--- Exercise directions ---
An exact copy of all the data is required, with pictures left out.
§
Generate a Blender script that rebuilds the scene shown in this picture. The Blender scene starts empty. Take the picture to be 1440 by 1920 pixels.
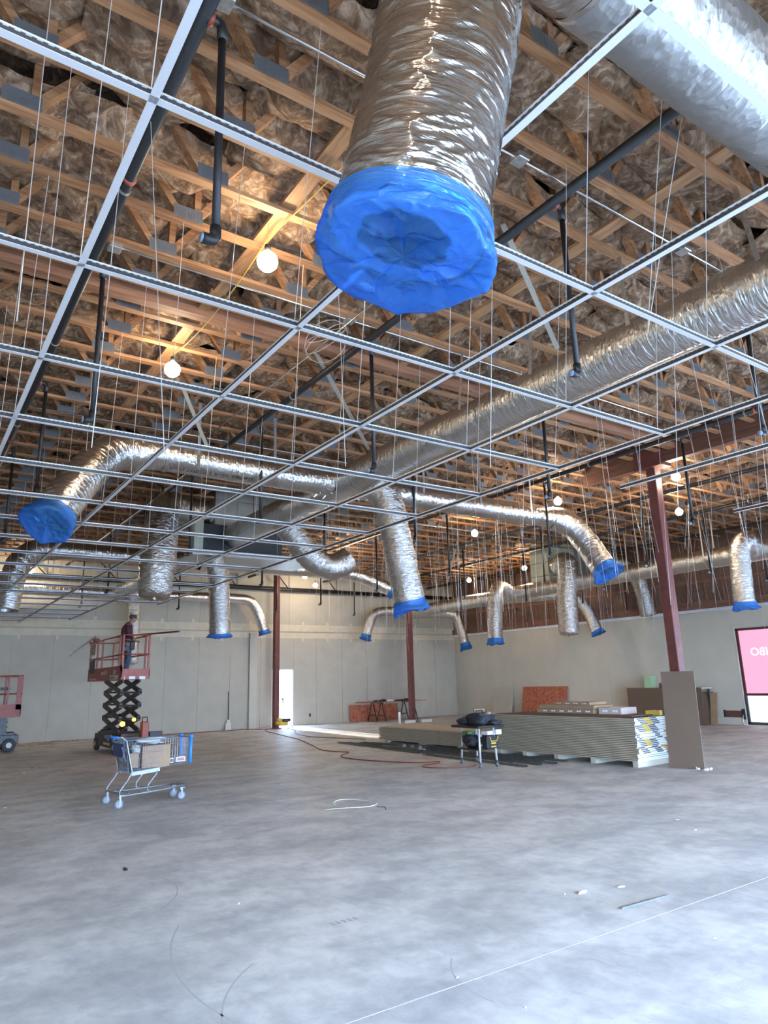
import bpy, bmesh, math, random
import numpy as np
from mathutils import Vector, Matrix

SC = bpy.context.scene
COL = SC.collection
PI = math.pi
random.seed(7)

# ---------------------------------------------------------------- camera
def rot_axes(yaw, pitch, roll):
    cy, sy, cp, sp = math.cos(yaw), math.sin(yaw), math.cos(pitch), math.sin(pitch)
    F = Vector((sy*cp, cy*cp, sp)); R = Vector((cy, -sy, 0)); U = R.cross(F)
    c, s = math.cos(roll), math.sin(roll)
    return R*c + U*s, -R*s + U*c, F
cr, cu, cf = rot_axes(math.radians(34.865), math.radians(13.72), math.radians(-1.598))
cam_d = bpy.data.cameras.new('camera'); cam = bpy.data.objects.new('camera', cam_d); COL.objects.link(cam)
cam.matrix_world = Matrix(((cr.x, cu.x, -cf.x, 0), (cr.y, cu.y, -cf.y, 0), (cr.z, cu.z, -cf.z, 1.6), (0, 0, 0, 1)))
cam_d.sensor_fit = 'VERTICAL'; cam_d.sensor_height = 24.0
cam_d.lens = 1293.66/1920*24.0
cam_d.clip_start = 0.05; cam_d.clip_end = 200
SC.camera = cam

# ---------------------------------------------------------------- world, sun, exposure
w = bpy.data.worlds.new('sky'); SC.world = w; w.use_nodes = True
nt = w.node_tree; bg = nt.nodes['Background']
bg.inputs['Color'].default_value = (0.47, 0.675, 1.0, 1); bg.inputs['Strength'].default_value = 40.0
sd = bpy.data.lights.new('sun', 'SUN'); sd.energy = 14.0; sd.angle = 0.02; sd.color = (1, .96, .88)
so = bpy.data.objects.new('sun', sd); COL.objects.link(so)
so.rotation_euler = Vector((-0.06, -1.0, -0.27)).to_track_quat('-Z', 'Y').to_euler(); so.location = (12, 40, 12)
SC.view_settings.view_transform = 'Standard'; SC.view_settings.look = 'None'
SC.view_settings.gamma = 1.0; SC.view_settings.use_curve_mapping = False
SC.view_settings.exposure = 0.0
LAMP = 170.0      # emission strength of the job-site bulbs
SC.cycles.max_bounces = 10; SC.cycles.diffuse_bounces = 6; SC.cycles.glossy_bounces = 4
SC.cycles.use_denoising = True
SC.cycles.sample_clamp_indirect = 6.0

# ---------------------------------------------------------------- helpers
def tag(o, label=None, cat=None, group=None, kind=None):
    if label: o['label'] = label
    if cat: o['category'] = cat
    if group: o['group'] = group
    if kind: o['kind'] = kind
    return o
def thing(name, label, cat, loc=(0, 0, 0), rz=0.0, group=None):
    o = bpy.data.objects.new(name, None); COL.objects.link(o)
    o.location = loc; o.rotation_euler = (0, 0, rz); o.empty_display_size = .1
    return tag(o, label, cat, group)
def link_mesh(name, me, parent=None, loc=None, rot=None):
    o = bpy.data.objects.new(name, me); COL.objects.link(o)
    if parent: o.parent = parent
    if loc: o.location = loc
    if rot: o.rotation_euler = rot
    return o

class MB:
    def __init__(s): s.v = []; s.f = []; s.m = []; s.uv = None
    def _add(s, vs, fs, mi=0):
        b = len(s.v); s.v += [tuple(v) for v in vs]; s.f += [tuple(b+i for i in f) for f in fs]; s.m += [mi]*len(fs); return s
    def box(s, x0, x1, y0, y1, z0, z1, mi=0):
        vs = [(x0,y0,z0),(x1,y0,z0),(x1,y1,z0),(x0,y1,z0),(x0,y0,z1),(x1,y0,z1),(x1,y1,z1),(x0,y1,z1)]
        return s._add(vs, [(0,3,2,1),(4,5,6,7),(0,1,5,4),(1,2,6,5),(2,3,7,6),(3,0,4,7)], mi)
    def bar(s, a, b, w, h, up=(0,0,1), mi=0):
        a, b = Vector(a), Vector(b); d = (b-a).normalized(); up = Vector(up)
        if abs(d.dot(up)) > .99: up = Vector((1,0,0))
        x = d.cross(up).normalized()*(w/2); y = x.cross(d).normalized()*(h/2)
        vs = [a-x-y, a+x-y, a+x+y, a-x+y, b-x-y, b+x-y, b+x+y, b-x+y]
        return s._add(vs, [(0,3,2,1),(4,5,6,7),(0,1,5,4),(1,2,6,5),(2,3,7,6),(3,0,4,7)], mi)
    def cyl(s, a, b, r, n=10, r2=None, caps=True, mi=0):
        a, b = Vector(a), Vector(b); d = (b-a).normalized()
        u = d.orthogonal().normalized(); v = d.cross(u); r2 = r if r2 is None else r2
        vs = [a+(u*math.cos(2*PI*i/n)+v*math.sin(2*PI*i/n))*r for i in range(n)] + [b+(u*math.cos(2*PI*i/n)+v*math.sin(2*PI*i/n))*r2 for i in range(n)]
        fs = [(i, (i+1)%n, n+(i+1)%n, n+i) for i in range(n)]
        if caps: fs += [tuple(range(n-1,-1,-1)), tuple(range(n, 2*n))]
        return s._add(vs, fs, mi)
    def tube(s, pts, r, n=8, mi=0):
        pts = [Vector(p) for p in pts]; rings = []; u = None
        for i, p in enumerate(pts):
            d = (pts[min(i+1, len(pts)-1)]-pts[max(i-1, 0)]).normalized()
            u = d.orthogonal().normalized() if u is None else (u-d*u.dot(d)).normalized()
            v = d.cross(u); rr = r[i] if isinstance(r, (list, tuple)) else r
            rings.append([p+(u*math.cos(2*PI*k/n)+v*math.sin(2*PI*k/n))*rr for k in range(n)])
        vs = [q for g in rings for q in g]; fs = []
        for i in range(len(pts)-1):
            for k in range(n): fs.append((i*n+k, i*n+(k+1)%n, (i+1)*n+(k+1)%n, (i+1)*n+k))
        fs += [tuple(range(n-1,-1,-1)), tuple(range((len(pts)-1)*n, len(pts)*n))]
        return s._add(vs, fs, mi)
    def lathe(s, prof, c=(0,0,0), n=24, axis='z', mi=0):
        c = Vector(c); vs = []
        for (r, h) in prof:
            for k in range(n):
                a = 2*PI*k/n; p = (r*math.cos(a), r*math.sin(a), h)
                if axis == 'y': p = (p[0], p[2], p[1])
                if axis == 'x': p = (p[2], p[0], p[1])
                vs.append(c+Vector(p))
        fs = []
        for i in range(len(prof)-1):
            for k in range(n): fs.append((i*n+k, i*n+(k+1)%n, (i+1)*n+(k+1)%n, (i+1)*n+k))
        if prof[0][0] > 1e-4: fs.append(tuple(range(n-1,-1,-1)))
        if prof[-1][0] > 1e-4: fs.append(tuple(range((len(prof)-1)*n, len(prof)*n)))
        return s._add(vs, fs, mi)
    def mesh(s, name, mats, smooth=False):
        me = bpy.data.meshes.new(name); me.from_pydata(s.v, [], s.f)
        for m in (mats if isinstance(mats, (list, tuple)) else [mats]): me.materials.append(m)
        if any(s.m): me.polygons.foreach_set('material_index', s.m)
        if smooth: me.polygons.foreach_set('use_smooth', [True]*len(s.f))
        me.update(); return me
    def build(s, name, mats, parent=None, smooth=False, bevel=0):
        me = s.mesh(name, mats, smooth)
        if bevel:
            bm = bmesh.new(); bm.from_mesh(me)
            bmesh.ops.bevel(bm, geom=[e for e in bm.edges], offset=bevel, segments=1, affect='EDGES', clamp_overlap=True)
            bm.to_mesh(me); bm.free()
        return link_mesh(name, me, parent)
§
--- Full answer ---
Generate a Blender script that rebuilds the scene shown in this picture. The Blender scene starts empty. Take the picture to be 1440 by 1920 pixels.
import bpy, bmesh, math, random
import numpy as np
from mathutils import Vector, Matrix

SC = bpy.context.scene
COL = SC.collection
PI = math.pi
random.seed(7)

# ---------------------------------------------------------------- camera
def rot_axes(yaw, pitch, roll):
    cy, sy, cp, sp = math.cos(yaw), math.sin(yaw), math.cos(pitch), math.sin(pitch)
    F = Vector((sy*cp, cy*cp, sp)); R = Vector((cy, -sy, 0)); U = R.cross(F)
    c, s = math.cos(roll), math.sin(roll)
    return R*c + U*s, -R*s + U*c, F
cr, cu, cf = rot_axes(math.radians(34.865), math.radians(13.72), math.radians(-1.598))
cam_d = bpy.data.cameras.new('camera'); cam = bpy.data.objects.new('camera', cam_d); COL.objects.link(cam)
cam.matrix_world = Matrix(((cr.x, cu.x, -cf.x, 0), (cr.y, cu.y, -cf.y, 0), (cr.z, cu.z, -cf.z, 1.6), (0, 0, 0, 1)))
cam_d.sensor_fit = 'VERTICAL'; cam_d.sensor_height = 24.0
cam_d.lens = 1293.66/1920*24.0
cam_d.clip_start = 0.05; cam_d.clip_end = 200
SC.camera = cam

# ---------------------------------------------------------------- world, sun, exposure
w = bpy.data.worlds.new('sky'); SC.world = w; w.use_nodes = True
nt = w.node_tree; bg = nt.nodes['Background']
bg.inputs['Color'].default_value = (0.47, 0.675, 1.0, 1); bg.inputs['Strength'].default_value = 40.0
sd = bpy.data.lights.new('sun', 'SUN'); sd.energy = 14.0; sd.angle = 0.02; sd.color = (1, .96, .88)
so = bpy.data.objects.new('sun', sd); COL.objects.link(so)
so.rotation_euler = Vector((-0.06, -1.0, -0.27)).to_track_quat('-Z', 'Y').to_euler(); so.location = (12, 40, 12)
SC.view_settings.view_transform = 'Standard'; SC.view_settings.look = 'None'
SC.view_settings.gamma = 1.0; SC.view_settings.use_curve_mapping = False
SC.view_settings.exposure = 0.0
LAMP = 170.0      # emission strength of the job-site bulbs
SC.cycles.max_bounces = 10; SC.cycles.diffuse_bounces = 6; SC.cycles.glossy_bounces = 4
SC.cycles.use_denoising = True
SC.cycles.sample_clamp_indirect = 6.0

# ---------------------------------------------------------------- helpers
def tag(o, label=None, cat=None, group=None, kind=None):
    if label: o['label'] = label
    if cat: o['category'] = cat
    if group: o['group'] = group
    if kind: o['kind'] = kind
    return o
def thing(name, label, cat, loc=(0, 0, 0), rz=0.0, group=None):
    o = bpy.data.objects.new(name, None); COL.objects.link(o)
    o.location = loc; o.rotation_euler = (0, 0, rz); o.empty_display_size = .1
    return tag(o, label, cat, group)
def link_mesh(name, me, parent=None, loc=None, rot=None):
    o = bpy.data.objects.new(name, me); COL.objects.link(o)
    if parent: o.parent = parent
    if loc: o.location = loc
    if rot: o.rotation_euler = rot
    return o

class MB:
    def __init__(s): s.v = []; s.f = []; s.m = []; s.uv = None
    def _add(s, vs, fs, mi=0):
        b = len(s.v); s.v += [tuple(v) for v in vs]; s.f += [tuple(b+i for i in f) for f in fs]; s.m += [mi]*len(fs); return s
    def box(s, x0, x1, y0, y1, z0, z1, mi=0):
        vs = [(x0,y0,z0),(x1,y0,z0),(x1,y1,z0),(x0,y1,z0),(x0,y0,z1),(x1,y0,z1),(x1,y1,z1),(x0,y1,z1)]
        return s._add(vs, [(0,3,2,1),(4,5,6,7),(0,1,5,4),(1,2,6,5),(2,3,7,6),(3,0,4,7)], mi)
    def bar(s, a, b, w, h, up=(0,0,1), mi=0):
        a, b = Vector(a), Vector(b); d = (b-a).normalized(); up = Vector(up)
        if abs(d.dot(up)) > .99: up = Vector((1,0,0))
        x = d.cross(up).normalized()*(w/2); y = x.cross(d).normalized()*(h/2)
        vs = [a-x-y, a+x-y, a+x+y, a-x+y, b-x-y, b+x-y, b+x+y, b-x+y]
        return s._add(vs, [(0,3,2,1),(4,5,6,7),(0,1,5,4),(1,2,6,5),(2,3,7,6),(3,0,4,7)], mi)
    def cyl(s, a, b, r, n=10, r2=None, caps=True, mi=0):
        a, b = Vector(a), Vector(b); d = (b-a).normalized()
        u = d.orthogonal().normalized(); v = d.cross(u); r2 = r if r2 is None else r2
        vs = [a+(u*math.cos(2*PI*i/n)+v*math.sin(2*PI*i/n))*r for i in range(n)] + [b+(u*math.cos(2*PI*i/n)+v*math.sin(2*PI*i/n))*r2 for i in range(n)]
        fs = [(i, (i+1)%n, n+(i+1)%n, n+i) for i in range(n)]
        if caps: fs += [tuple(range(n-1,-1,-1)), tuple(range(n, 2*n))]
        return s._add(vs, fs, mi)
    def tube(s, pts, r, n=8, mi=0):
        pts = [Vector(p) for p in pts]; rings = []; u = None
        for i, p in enumerate(pts):
            d = (pts[min(i+1, len(pts)-1)]-pts[max(i-1, 0)]).normalized()
            u = d.orthogonal().normalized() if u is None else (u-d*u.dot(d)).normalized()
            v = d.cross(u); rr = r[i] if isinstance(r, (list, tuple)) else r
            rings.append([p+(u*math.cos(2*PI*k/n)+v*math.sin(2*PI*k/n))*rr for k in range(n)])
        vs = [q for g in rings for q in g]; fs = []
        for i in range(len(pts)-1):
            for k in range(n): fs.append((i*n+k, i*n+(k+1)%n, (i+1)*n+(k+1)%n, (i+1)*n+k))
        fs += [tuple(range(n-1,-1,-1)), tuple(range((len(pts)-1)*n, len(pts)*n))]
        return s._add(vs, fs, mi)
    def lathe(s, prof, c=(0,0,0), n=24, axis='z', mi=0):
        c = Vector(c); vs = []
        for (r, h) in prof:
            for k in range(n):
                a = 2*PI*k/n; p = (r*math.cos(a), r*math.sin(a), h)
                if axis == 'y': p = (p[0], p[2], p[1])
                if axis == 'x': p = (p[2], p[0], p[1])
                vs.append(c+Vector(p))
        fs = []
        for i in range(len(prof)-1):
            for k in range(n): fs.append((i*n+k, i*n+(k+1)%n, (i+1)*n+(k+1)%n, (i+1)*n+k))
        if prof[0][0] > 1e-4: fs.append(tuple(range(n-1,-1,-1)))
        if prof[-1][0] > 1e-4: fs.append(tuple(range((len(prof)-1)*n, len(prof)*n)))
        return s._add(vs, fs, mi)
    def mesh(s, name, mats, smooth=False):
        me = bpy.data.meshes.new(name); me.from_pydata(s.v, [], s.f)
        for m in (mats if isinstance(mats, (list, tuple)) else [mats]): me.materials.append(m)
        if any(s.m): me.polygons.foreach_set('material_index', s.m)
        if smooth: me.polygons.foreach_set('use_smooth', [True]*len(s.f))
        me.update(); return me
    def build(s, name, mats, parent=None, smooth=False, bevel=0):
        me = s.mesh(name, mats, smooth)
        if bevel:
            bm = bmesh.new(); bm.from_mesh(me)
            bmesh.ops.bevel(bm, geom=[e for e in bm.edges], offset=bevel, segments=1, affect='EDGES', clamp_overlap=True)
            bm.to_mesh(me); bm.free()
        return link_mesh(name, me, parent)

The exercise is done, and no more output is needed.